■ Provided data ■
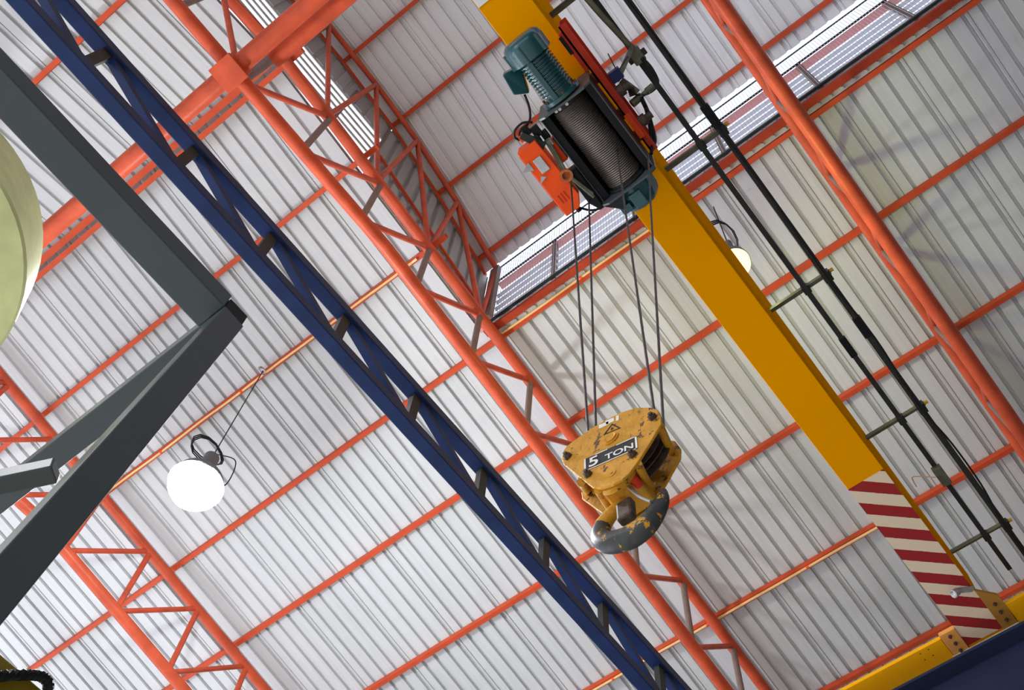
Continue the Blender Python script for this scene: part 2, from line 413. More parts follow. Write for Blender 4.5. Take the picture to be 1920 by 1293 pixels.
# ridge beam
rb = empty('ridge_beam', (RX - 0.10, 3.5, 10.05))
MB().tube((RX - 0.11, -9, 10.05), (RX - 0.11, 14, 10.05), 0.090, 24).build('main_tube', 'orange', rb)
plabel(MB().tube((RX + 0.035, -9, 10.30), (RX + 0.035, 3.22, 10.30), 0.088, 24).build('second_tube', 'orange', rb), 'darker tube alongside, ending at the truss')
MB().box((RX - 0.24, 3.38, 9.90), (RX + 0.02, 3.63, 9.94)).build('node_plate', 'orange', rb, bevel=0.003)
MB().box((RX - 0.23, 3.39, 9.94), (RX + 0.0, 3.62, 10.12)).build('node_box', 'orange', rb)
tag(rb, 'thick orange ridge tube crossing the upper left, with a square node plate', 'beam')

# ------------------------------------------------------------------ gable wall and clerestory of the raised roof
GY = 3.68
gw = MB()
xs = [x for x in mx if x > 1.15]; 
pts = [(1.18, zR(1.18) + 0.0)] + [(3.2, zR(3.2))] + [(3.2, zM(3.2))] + [(2.95, zM(2.95)), (2.10, zM(2.10)), (1.18, zM(1.18))]
# ribbed vertical sheeting: trapezoid bands between roof and raised roof
def gable(x0, x1, m):
    mb = MB(); x = x0
    while x < x1 - 0.01:
        a, b = x, min(x + 0.105, x1); c = min(x + 0.135, x1); d = min(x + 0.17, x1)
        for (p, q, y1, y2) in ((a, b, GY, GY), (b, b + 0.012, GY, GY + 0.035), (b + 0.012, d - 0.012, GY + 0.035, GY + 0.035), (d - 0.012, d, GY + 0.035, GY)):
            if q > x1 + 0.02: break
            mb.add([(p, y1, zR(p) + 0.005), (q, y2, zR(q) + 0.005), (q, y2, zM(q) + 0.02), (p, y1, zM(p) + 0.02)], [(0, 1, 2, 3)])
        x += 0.17
    pk = [x0] + [x for x in mx if x0 < x < x1] + [x1]
    mb.prism([(x0, GY + 0.05, zR(x0) + 0.01), (x1, GY + 0.05, zR(x1) + 0.01)] + [(x, GY + 0.05, zM(x)) for x in pk[::-1]], (0, 0.01, 0))
    return struct(mb.build('wall_gable', m))
gable(1.18, 3.18, 'gsheet')
gable(-3.78, -2.6, 'gsheet')
# daylight louvres in the middle of the gable
lv = empty('gable_louvre', (0, GY, 11.8))
for k in range(7):
    z = 11.80 + k * 0.20
    MB().box((-2.6, GY + 0.0, z), (1.17, GY + 0.014, z + 0.045)).build('slat', 'flash', lv)
up = MB()
upk = [-2.6] + [x for x in mx if -2.6 < x < 1.17] + [1.17]
up.prism([(-2.6, GY + 0.012, 13.09), (1.17, GY + 0.012, 13.09)] + [(x, GY + 0.012, zM(x) - 0.02) for x in upk[::-1]], (0, 0.008, 0))
for k in range(22):
    a = -2.6 + k * 0.17; up.box((a, GY, 13.09), (a + 0.12, GY + 0.012, min(zM(a), zM(a + 0.12)) - 0.03))
up.build('upper_panel', 'gsheet', lv)
for x in (-1.2, 0.55, 1.15): MB().box((x - 0.02, GY - 0.015, 11.80), (x + 0.02, GY - 0.001, 13.50)).build('upright', 'dustgrey', lv)
tag(lv, 'bright white slatted louvre in the end wall of the raised roof', 'louvre')
# rails on the gable wall
def railpath(name, pts, y, w, h, m, label):
    mb = MB()
    for a, b in zip(pts[:-1], pts[1:]): mb.bar((a[0], y, a[1]), (b[0], y, b[1]), w, h, (0, 0, 1))
    return tag(mb.build(name, m), label, 'rail')
railpath('gable_rail', [(x, zM(x) - 0.16) for x in (-2.6, -0.81, 0.19, 1.15, 2.1, 2.95, 3.10)], GY - 0.035, 0.03, 0.04, 'purlin', 'thin curved orange rail along the top of the raised roof end wall')
railpath('gable_rail', [(1.2, 12.38), (3.1, 11.62)], GY - 0.03, 0.03, 0.04, 'purlin', 'straight sloping orange rail low on the ribbed end wall')

# clerestory window on the low side of the raised roof: sill, mesh, louvre blades, mullions
WX = 3.18
tag(MB().box((3.19, -9.3, 10.93), (3.268, 3.6, 10.99)).build('sill_beam', 'sill'), 'dark orange sill beam under the clerestory mesh window', 'beam')
fl = MB(); n = 100; y0, y1 = -9.3, 3.6
for i in range(n):                           # pressed flashing with folded tabs
    a = y0 + (y1 - y0) * i / n; b = y0 + (y1 - y0) * (i + 1) / n
    fl.hexa([(3.272, a, 10.965), (3.325, a, 10.955), (3.325, b, 10.955), (3.272, b, 10.965), (3.272, a, 10.97), (3.325, a, 10.96), (3.325, b, 10.96), (3.272, b, 10.97)])
    fl.box((3.28, a + 0.02, 10.94), (3.31, a + 0.035, 10.965))
tag(fl.build('flashing_strip', 'flash'), 'crimped grey flashing strip between clerestory sill and roof purlin', 'flashing')
win = MB(); win.box((WX - 0.008, -9.3, 12.73), (WX + 0.008, 3.56, 12.745)); win.box((WX - 0.012, -9.3, 11.06), (WX + 0.012, 3.56, 11.10))
win.box((WX - 0.012, 3.54, 11.10), (WX + 0.012, 3.56, 12.73))
wo = struct(win.build('window_1', 'dark'))
wm = MB()
y = -3.6
while y < 3.54:
    wm.box((WX - 0.0025, y, 11.10), (WX + 0.0025, y + 0.005, 12.73)); y += 0.036
mo = wm.build('screen_wires', 'mesh', wo); mo['kind'] = 'stuff'
for yy in (-2.75, -1.65, -0.60, 0.50, 1.60, 2.675):
    plabel(MB().box((WX + 0.02, yy - 0.03, 11.06), (WX + 0.06, yy + 0.03, 12.30)).build('mullion', 'dustgrey', wo), 'dark mullion behind the mesh')
for k in range(5):
    z = 11.86 - k * 0.195
    MB().hexa([(WX + 0.02, -9.3, z), (WX + 0.055, -9.3, z - 0.03), (WX + 0.055, 3.5, z - 0.03), (WX + 0.02, 3.5, z),
               (WX + 0.02, -9.3, z + 0.006), (WX + 0.055, -9.3, z - 0.024), (WX + 0.055, 3.5, z - 0.024), (WX + 0.02, 3.5, z + 0.006)]).build('louvre_blade', 'louvre', wo)
plabel(MB().box((WX + 0.015, -9.3, 12.20), (WX + 0.095, 3.5, 12.23)).build('rail', 'pinkrail', wo), 'faded red rail behind the mesh')
MB().box((WX + 0.0, -9.3, 12.29), (WX + 0.02, 3.5, 12.31)).build('mid_rail', 'dark', wo)

# ------------------------------------------------------------------ blue lattice girder
bt = empty('lattice_girder', (2, 3.1, 6.8))
def hollow(a, b, w, h, name, m, par, **k): return MB().bar(a, b, w, h).build(name, m, par, **k)
hollow((-4.0, 3.1, 6.80), (6.9, 3.1, 6.80), 0.105, 0.10, 'lower_chord', 'blue', bt, bevel=0.008)
hollow((-4.0, 3.1, 7.27), (6.9, 3.1, 7.27), 0.105, 0.10, 'upper_chord', 'blue', bt, bevel=0.008)
pxs = [-3.17, -2.41, -1.65, -0.885, -0.08, 0.68, 1.44, 2.215, 2.99, 3.75, 4.50, 5.26, 6.02, 6.78]
for i, x in enumerate(pxs):
    plabel(MB().bar((x, 3.1, 6.85), (x, 3.1, 7.22), 0.075, 0.05, (0, 1, 0)).build('post', 'dark', bt), 'dark grey vertical post')
    if i + 1 < len(pxs): MB().bar((x + 0.06, 3.1, 7.21), (pxs[i + 1] - 0.06, 3.1, 6.86), 0.055, 0.06, (0, 1, 0)).build('diagonal', 'blue', bt)
tag(bt, 'dark blue lattice girder crossing the whole picture diagonally', 'girder')

# ------------------------------------------------------------------ yellow crane girder
cg = empty('crane_girder', (3, 0.965, 8.0))
GX0, GX1 = -9.0, 7.20
MB().box((GX0, 0.80, 8.0), (GX1 + 0.05, 1.13, 8.022)).build('bottom_flange', 'yellow', cg, bevel=0.004)
web = MB()
for (a, b, ha, hb) in ((GX0, 2.0, 9.02, 9.02), (2.0, 6.94, 9.02, 8.50)):
    web.hexa([(a, 0.812, 8.022), (b, 0.812, 8.022), (b, 1.095, 8.022), (a, 1.095, 8.022), (a, 0.812, ha), (b, 0.812, hb), (b, 1.095, hb), (a, 1.095, ha)])
plabel(web.build('box_web', 'yellow', cg), 'shaded side of the yellow box girder')
MB().box((5.232, 0.801, 7.9965), (7.19, 1.129, 7.9995)).build('warning_stripes', 'stripes', cg, origin=(5.23, 1.13, 8.0))
# white sign at the top end of the girder
sg = MB().box((-0.62, 0.80, 7.990), (0.415, 1.125, 7.9985)).build('sign_plate', 'white', cg)
def on_girder(poly, name, m, z=7.988, th=0.0018): return MB().prism([(x, y, z) for x, y in poly], (0, 0, th)).build(name, m, sg)
ring = MB(); ro, ri = 0.045, 0.031; cxx, cyy = 0.262, 1.058; N = 24
for k in range(N):
    a, b = 2 * pi * k / N, 2 * pi * (k + 1) / N
    ring.prism([(cxx + ri * cos(a), cyy + ri * sin(a), 7.988), (cxx + ro * cos(a), cyy + ro * sin(a), 7.988), (cxx + ro * cos(b), cyy + ro * sin(b), 7.988), (cxx + ri * cos(b), cyy + ri * sin(b), 7.988)], (0, 0, 0.0018))
ring.build('green_ring', 'green', sg)
on_girder([(0.352, 0.990), (0.30, 0.925), (0.335, 0.915)], 'black_mark', 'black')
# end plates and bolts
e1 = MB().box((6.95, 1.13, 7.985), (7.24, 1.275, 8.03)).build('connection_plate', 'plate1', cg, bevel=0.004)
for x, y in ((7.00, 1.20), (7.09, 1.20), (7.18, 1.20)): MB().lathe((x, y, 7.985), (0, 0, -1), [(0, 0.017), (0.014, 0.017), (0.014, 0.009), (0.03, 0.009)], 6).build('bolt', 'iron', e1)
e2 = MB().prism([(6.70, 0.80, 7.985), (6.86, 0.665, 7.985), (7.27, 0.665, 7.985), (7.27, 0.80, 7.985)], (0, 0, 0.03)).build('connection_plate', 'plate2', cg)
for x, y in ((6.92, 0.73), (7.02, 0.73), (7.12, 0.73)): MB().lathe((x, y, 7.985), (0, 0, -1), [(0, 0.017), (0.014, 0.017), (0.014, 0.009), (0.03, 0.009)], 6).build('bolt', 'iron', e2)
MB().box((7.205, 0.66, 7.975), (7.265, 1.29, 7.985)).build('end_strip', 'beige', cg)
tag(cg, 'yellow crane girder with red and white warning stripes at its lower end', 'girder')
ec = empty('end_carriage', (7.1, 1.2, 8.0))
MB().box((7.14, -1.4, 8.03), (7.30, 3.6, 8.20)).build('carriage_body', 'carriage', ec, bevel=0.008)
MB().box((6.985, 1.28, 7.99), (7.235, 3.5, 8.03)).build('bottom_plate', 'carriage', ec, bevel=0.003)
MB().box((6.985, -1.3, 7.99), (7.235, 0.66, 8.03)).build('bottom_plate', 'carriage', ec, bevel=0.003)
for x, y in ((7.02, 1.42), (7.02, 1.50), (7.10, 1.42), (7.10, 1.50)): MB().lathe((x, y, 7.989), (0, 0, -1), [(0, 0.006), (0.004, 0.006)], 8).build('screw', 'iron', ec)
tag(ec, 'yellow end carriage of the crane, sitting above the blue runway beam', 'carriage')
# runway beam and its rail
rw = empty('runway_beam', (7.15, 2, 7.3))
ib = MB(); ib.box((6.95, -6, 7.66), (7.29, 14, 7.69)); ib.box((7.10, -6, 7.00), (7.14, 14, 7.66)); ib.box((6.95, -6, 6.96), (7.29, 14, 7.00))
ib.build('i_beam', 'runway', rw, bevel=0.003)
tag(rw, 'dark blue runway beam in the lower right corner', 'beam')
tag(MB().box((7.07, -6, 7.69), (7.17, 14, 7.80)).build('crane_rail', 'beige'), 'rusty cream crane rail on top of the blue runway beam', 'rail')
# wheels of the end carriage resting on the rail
for y in (-0.9, 3.0): MB().lathe((7.06, y, 7.905), (1, 0, 0), [(0, 0.10), (0.12, 0.10)], 24).build('wheel', 'iron', ec)

# floodlight under the striped end
fd = empty('floodlight', (6.62, 0.86, 7.9))
MB().bar((6.68, 0.80, 7.985), (6.56, 0.93, 7.93), 0.05, 0.015).build('bracket', 'galv', fd)
MB().lathe((6.58, 0.90, 7.93), (-0.35, 0.55, -0.5), [(0, 0.02), (0.02, 0.032), (0.07, 0.036), (0.075, 0.030), (0.06, 0.012)], 16, cap=True).build('lamp_body', 'galv', fd)
tag(fd, 'small grey floodlight fixed over the warning stripes', 'light')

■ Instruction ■
Begin at the top of the material above and output each line exactly, stopping after the line that holds "tag(rb, 'thick orange". Leave out pictures.

■ Response below ■
Continue the Blender Python script for this scene: part 2, from line 413. More parts follow. Write for Blender 4.5. Take the picture to be 1920 by 1293 pixels.
# ridge beam
rb = empty('ridge_beam', (RX - 0.10, 3.5, 10.05))
MB().tube((RX - 0.11, -9, 10.05), (RX - 0.11, 14, 10.05), 0.090, 24).build('main_tube', 'orange', rb)
plabel(MB().tube((RX + 0.035, -9, 10.30), (RX + 0.035, 3.22, 10.30), 0.088, 24).build('second_tube', 'orange', rb), 'darker tube alongside, ending at the truss')
MB().box((RX - 0.24, 3.38, 9.90), (RX + 0.02, 3.63, 9.94)).build('node_plate', 'orange', rb, bevel=0.003)
MB().box((RX - 0.23, 3.39, 9.94), (RX + 0.0, 3.62, 10.12)).build('node_box', 'orange', rb)
tag(rb, 'thick orange ridge tube crossing the upper left, with a square node plate', 'beam')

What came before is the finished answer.